• **Dataset section**
*-*-*
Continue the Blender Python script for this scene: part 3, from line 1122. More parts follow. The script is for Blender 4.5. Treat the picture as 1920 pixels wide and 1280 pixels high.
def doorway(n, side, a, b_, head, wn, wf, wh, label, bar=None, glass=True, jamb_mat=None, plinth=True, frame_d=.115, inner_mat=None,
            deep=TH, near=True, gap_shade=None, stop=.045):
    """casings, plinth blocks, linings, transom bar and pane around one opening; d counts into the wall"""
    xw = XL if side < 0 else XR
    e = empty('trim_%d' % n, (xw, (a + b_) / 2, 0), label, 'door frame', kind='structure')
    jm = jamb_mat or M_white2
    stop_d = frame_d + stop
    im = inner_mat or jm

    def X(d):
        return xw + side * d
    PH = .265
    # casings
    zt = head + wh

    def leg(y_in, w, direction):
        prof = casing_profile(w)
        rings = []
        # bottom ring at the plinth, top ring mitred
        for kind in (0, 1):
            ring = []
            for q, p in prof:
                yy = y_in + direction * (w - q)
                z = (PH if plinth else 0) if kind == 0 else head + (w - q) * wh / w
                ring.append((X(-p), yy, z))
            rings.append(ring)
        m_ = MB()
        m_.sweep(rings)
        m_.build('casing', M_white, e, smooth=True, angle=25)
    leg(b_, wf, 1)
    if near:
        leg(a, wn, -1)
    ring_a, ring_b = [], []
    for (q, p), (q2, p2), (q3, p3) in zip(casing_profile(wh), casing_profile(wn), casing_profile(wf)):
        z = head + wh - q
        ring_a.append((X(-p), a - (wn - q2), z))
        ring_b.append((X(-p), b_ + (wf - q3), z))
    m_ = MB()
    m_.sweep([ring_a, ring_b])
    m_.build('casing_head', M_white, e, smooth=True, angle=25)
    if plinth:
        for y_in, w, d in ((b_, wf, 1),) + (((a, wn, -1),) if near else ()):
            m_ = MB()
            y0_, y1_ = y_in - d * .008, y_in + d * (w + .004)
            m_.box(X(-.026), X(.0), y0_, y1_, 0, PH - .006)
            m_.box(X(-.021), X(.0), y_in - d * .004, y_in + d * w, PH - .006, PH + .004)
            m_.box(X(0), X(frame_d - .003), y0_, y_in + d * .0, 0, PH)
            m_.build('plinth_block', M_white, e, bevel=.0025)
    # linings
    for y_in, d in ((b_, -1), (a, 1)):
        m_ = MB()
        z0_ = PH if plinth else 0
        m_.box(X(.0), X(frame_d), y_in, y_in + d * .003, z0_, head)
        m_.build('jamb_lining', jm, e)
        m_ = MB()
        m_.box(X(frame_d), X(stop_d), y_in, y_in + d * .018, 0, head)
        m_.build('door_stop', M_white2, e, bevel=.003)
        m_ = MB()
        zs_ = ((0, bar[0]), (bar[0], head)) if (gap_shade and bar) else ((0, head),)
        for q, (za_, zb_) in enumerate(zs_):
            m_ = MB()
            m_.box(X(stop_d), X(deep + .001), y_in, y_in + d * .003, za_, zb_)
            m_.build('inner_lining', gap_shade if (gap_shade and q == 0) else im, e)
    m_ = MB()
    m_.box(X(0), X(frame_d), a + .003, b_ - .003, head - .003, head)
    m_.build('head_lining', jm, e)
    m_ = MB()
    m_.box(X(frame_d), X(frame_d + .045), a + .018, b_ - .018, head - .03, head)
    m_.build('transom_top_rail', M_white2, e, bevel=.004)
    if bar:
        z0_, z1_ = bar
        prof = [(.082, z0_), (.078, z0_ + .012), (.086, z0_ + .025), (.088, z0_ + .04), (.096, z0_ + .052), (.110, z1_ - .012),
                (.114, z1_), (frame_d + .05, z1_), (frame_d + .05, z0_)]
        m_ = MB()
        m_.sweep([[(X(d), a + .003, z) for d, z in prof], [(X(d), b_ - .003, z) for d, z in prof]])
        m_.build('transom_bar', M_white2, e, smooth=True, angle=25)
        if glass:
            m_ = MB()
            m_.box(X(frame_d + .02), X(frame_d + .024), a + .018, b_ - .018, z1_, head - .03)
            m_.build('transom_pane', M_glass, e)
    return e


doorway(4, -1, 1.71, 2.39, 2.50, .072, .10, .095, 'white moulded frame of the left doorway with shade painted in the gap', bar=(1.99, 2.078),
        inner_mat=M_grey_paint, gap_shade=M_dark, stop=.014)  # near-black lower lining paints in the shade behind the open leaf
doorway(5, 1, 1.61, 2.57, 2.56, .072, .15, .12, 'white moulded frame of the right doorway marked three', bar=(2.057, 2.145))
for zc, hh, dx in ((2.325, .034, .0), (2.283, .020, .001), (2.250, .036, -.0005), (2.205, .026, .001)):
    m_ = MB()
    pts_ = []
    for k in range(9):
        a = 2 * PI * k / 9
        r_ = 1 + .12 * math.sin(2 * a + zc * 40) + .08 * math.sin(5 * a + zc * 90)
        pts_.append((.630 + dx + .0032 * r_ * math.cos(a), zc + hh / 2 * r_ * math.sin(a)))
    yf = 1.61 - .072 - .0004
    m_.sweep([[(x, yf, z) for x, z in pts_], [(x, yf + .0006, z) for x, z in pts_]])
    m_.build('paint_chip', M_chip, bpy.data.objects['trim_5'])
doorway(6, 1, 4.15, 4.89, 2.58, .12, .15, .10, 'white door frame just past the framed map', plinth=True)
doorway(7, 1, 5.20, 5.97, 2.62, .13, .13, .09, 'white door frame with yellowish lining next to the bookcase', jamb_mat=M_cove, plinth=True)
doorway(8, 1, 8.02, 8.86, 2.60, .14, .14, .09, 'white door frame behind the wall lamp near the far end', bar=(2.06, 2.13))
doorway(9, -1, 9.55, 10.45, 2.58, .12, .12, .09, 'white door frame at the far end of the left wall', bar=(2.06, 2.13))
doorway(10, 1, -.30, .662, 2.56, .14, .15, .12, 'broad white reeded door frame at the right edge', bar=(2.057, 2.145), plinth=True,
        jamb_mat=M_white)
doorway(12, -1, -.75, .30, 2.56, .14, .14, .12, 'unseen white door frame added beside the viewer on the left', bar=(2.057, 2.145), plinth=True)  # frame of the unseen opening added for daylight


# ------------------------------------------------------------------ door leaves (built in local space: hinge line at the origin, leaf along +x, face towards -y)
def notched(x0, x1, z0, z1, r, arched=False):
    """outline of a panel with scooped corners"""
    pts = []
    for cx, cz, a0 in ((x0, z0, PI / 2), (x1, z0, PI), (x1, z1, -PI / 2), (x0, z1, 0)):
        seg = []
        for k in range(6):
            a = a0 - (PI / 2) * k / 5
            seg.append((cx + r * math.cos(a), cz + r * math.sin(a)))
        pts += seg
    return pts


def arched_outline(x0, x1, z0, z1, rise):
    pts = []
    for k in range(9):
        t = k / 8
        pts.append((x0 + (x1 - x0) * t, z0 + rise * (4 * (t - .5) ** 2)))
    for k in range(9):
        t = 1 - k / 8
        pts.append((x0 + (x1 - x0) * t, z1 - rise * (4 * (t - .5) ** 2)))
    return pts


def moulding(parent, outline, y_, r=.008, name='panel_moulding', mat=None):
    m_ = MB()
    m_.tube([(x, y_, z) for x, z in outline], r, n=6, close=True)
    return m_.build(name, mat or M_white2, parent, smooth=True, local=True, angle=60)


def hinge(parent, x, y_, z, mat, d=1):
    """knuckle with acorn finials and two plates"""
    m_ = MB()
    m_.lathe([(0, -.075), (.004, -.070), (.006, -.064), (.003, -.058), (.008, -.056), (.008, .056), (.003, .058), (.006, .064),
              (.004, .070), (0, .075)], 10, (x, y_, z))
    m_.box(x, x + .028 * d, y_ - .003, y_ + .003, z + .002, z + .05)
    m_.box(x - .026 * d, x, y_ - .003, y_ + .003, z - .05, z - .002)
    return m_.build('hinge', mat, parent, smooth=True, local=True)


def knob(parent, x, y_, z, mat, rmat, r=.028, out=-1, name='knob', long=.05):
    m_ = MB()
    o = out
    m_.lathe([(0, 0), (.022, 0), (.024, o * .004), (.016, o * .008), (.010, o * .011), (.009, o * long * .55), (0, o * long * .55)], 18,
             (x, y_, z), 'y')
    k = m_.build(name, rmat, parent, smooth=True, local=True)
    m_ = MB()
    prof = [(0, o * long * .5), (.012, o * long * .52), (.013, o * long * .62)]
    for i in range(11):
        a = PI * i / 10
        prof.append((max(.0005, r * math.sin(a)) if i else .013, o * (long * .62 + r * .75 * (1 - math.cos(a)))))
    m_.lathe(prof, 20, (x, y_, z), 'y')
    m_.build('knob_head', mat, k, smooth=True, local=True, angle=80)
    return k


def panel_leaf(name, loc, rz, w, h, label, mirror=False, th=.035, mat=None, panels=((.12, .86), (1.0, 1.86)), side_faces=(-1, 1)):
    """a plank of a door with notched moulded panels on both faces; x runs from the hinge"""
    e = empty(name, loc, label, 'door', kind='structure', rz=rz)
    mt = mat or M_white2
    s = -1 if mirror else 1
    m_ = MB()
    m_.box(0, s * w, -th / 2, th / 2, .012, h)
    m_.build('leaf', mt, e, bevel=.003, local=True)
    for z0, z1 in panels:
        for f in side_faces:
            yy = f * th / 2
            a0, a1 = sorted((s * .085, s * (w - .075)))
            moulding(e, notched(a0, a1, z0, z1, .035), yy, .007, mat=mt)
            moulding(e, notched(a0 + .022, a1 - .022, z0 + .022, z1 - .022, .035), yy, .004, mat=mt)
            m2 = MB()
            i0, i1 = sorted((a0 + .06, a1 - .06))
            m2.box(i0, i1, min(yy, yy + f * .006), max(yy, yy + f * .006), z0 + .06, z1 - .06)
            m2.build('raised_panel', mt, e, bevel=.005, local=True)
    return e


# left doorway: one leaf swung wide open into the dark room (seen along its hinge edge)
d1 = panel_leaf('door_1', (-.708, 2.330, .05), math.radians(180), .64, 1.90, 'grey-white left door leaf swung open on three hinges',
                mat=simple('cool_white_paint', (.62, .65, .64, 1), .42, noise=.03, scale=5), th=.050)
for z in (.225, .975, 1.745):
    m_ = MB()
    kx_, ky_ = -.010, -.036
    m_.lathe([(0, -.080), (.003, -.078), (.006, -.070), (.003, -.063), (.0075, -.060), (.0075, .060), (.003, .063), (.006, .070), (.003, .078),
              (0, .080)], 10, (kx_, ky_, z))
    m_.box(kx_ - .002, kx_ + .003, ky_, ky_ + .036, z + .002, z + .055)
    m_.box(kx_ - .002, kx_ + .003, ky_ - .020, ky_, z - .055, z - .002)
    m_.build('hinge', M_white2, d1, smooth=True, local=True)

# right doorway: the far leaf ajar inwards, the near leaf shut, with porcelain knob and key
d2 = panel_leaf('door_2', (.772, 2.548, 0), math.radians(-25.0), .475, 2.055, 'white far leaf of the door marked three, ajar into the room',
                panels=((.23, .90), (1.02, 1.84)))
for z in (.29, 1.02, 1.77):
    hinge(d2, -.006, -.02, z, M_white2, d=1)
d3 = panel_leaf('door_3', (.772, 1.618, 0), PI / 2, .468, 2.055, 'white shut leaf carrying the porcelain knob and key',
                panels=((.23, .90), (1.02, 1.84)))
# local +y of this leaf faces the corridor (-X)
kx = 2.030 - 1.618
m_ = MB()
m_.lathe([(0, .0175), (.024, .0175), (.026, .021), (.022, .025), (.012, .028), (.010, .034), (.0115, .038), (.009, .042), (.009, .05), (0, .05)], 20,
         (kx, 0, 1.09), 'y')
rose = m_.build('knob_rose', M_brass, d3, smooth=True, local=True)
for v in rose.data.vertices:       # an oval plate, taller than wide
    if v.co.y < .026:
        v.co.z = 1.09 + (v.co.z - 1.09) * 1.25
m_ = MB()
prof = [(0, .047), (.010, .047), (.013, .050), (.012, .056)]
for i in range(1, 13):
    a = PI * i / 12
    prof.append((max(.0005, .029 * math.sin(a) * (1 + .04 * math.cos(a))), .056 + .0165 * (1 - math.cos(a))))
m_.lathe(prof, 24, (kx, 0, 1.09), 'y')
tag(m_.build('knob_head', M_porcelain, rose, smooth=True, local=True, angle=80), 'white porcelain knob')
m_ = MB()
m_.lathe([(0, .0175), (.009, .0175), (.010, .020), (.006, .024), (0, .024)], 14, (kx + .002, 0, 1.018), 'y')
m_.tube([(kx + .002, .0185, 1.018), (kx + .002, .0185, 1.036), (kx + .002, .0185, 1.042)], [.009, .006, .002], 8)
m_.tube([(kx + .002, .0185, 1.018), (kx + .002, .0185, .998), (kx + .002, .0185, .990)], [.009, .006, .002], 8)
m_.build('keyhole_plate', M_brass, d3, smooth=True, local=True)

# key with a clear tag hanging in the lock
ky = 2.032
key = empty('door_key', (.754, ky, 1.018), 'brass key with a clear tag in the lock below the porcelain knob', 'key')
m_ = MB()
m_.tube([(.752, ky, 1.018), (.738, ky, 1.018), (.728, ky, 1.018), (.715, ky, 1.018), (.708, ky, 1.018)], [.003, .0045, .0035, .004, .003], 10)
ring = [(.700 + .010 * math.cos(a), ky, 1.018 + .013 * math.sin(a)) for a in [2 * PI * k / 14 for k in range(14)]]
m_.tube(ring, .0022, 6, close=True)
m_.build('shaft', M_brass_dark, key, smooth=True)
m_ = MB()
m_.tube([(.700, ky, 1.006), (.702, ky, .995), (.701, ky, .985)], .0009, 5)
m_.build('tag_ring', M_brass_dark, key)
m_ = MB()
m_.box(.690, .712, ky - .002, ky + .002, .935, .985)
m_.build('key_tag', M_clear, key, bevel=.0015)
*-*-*
• **What you have to do**
Return a word-for-word copy of the lines from the beginning of the listing to the line holding "zt = head + wh", both kept.

• **Full output**
Continue the Blender Python script for this scene: part 3, from line 1122. More parts follow. The script is for Blender 4.5. Treat the picture as 1920 pixels wide and 1280 pixels high.
def doorway(n, side, a, b_, head, wn, wf, wh, label, bar=None, glass=True, jamb_mat=None, plinth=True, frame_d=.115, inner_mat=None,
            deep=TH, near=True, gap_shade=None, stop=.045):
    """casings, plinth blocks, linings, transom bar and pane around one opening; d counts into the wall"""
    xw = XL if side < 0 else XR
    e = empty('trim_%d' % n, (xw, (a + b_) / 2, 0), label, 'door frame', kind='structure')
    jm = jamb_mat or M_white2
    stop_d = frame_d + stop
    im = inner_mat or jm

    def X(d):
        return xw + side * d
    PH = .265
    # casings
    zt = head + wh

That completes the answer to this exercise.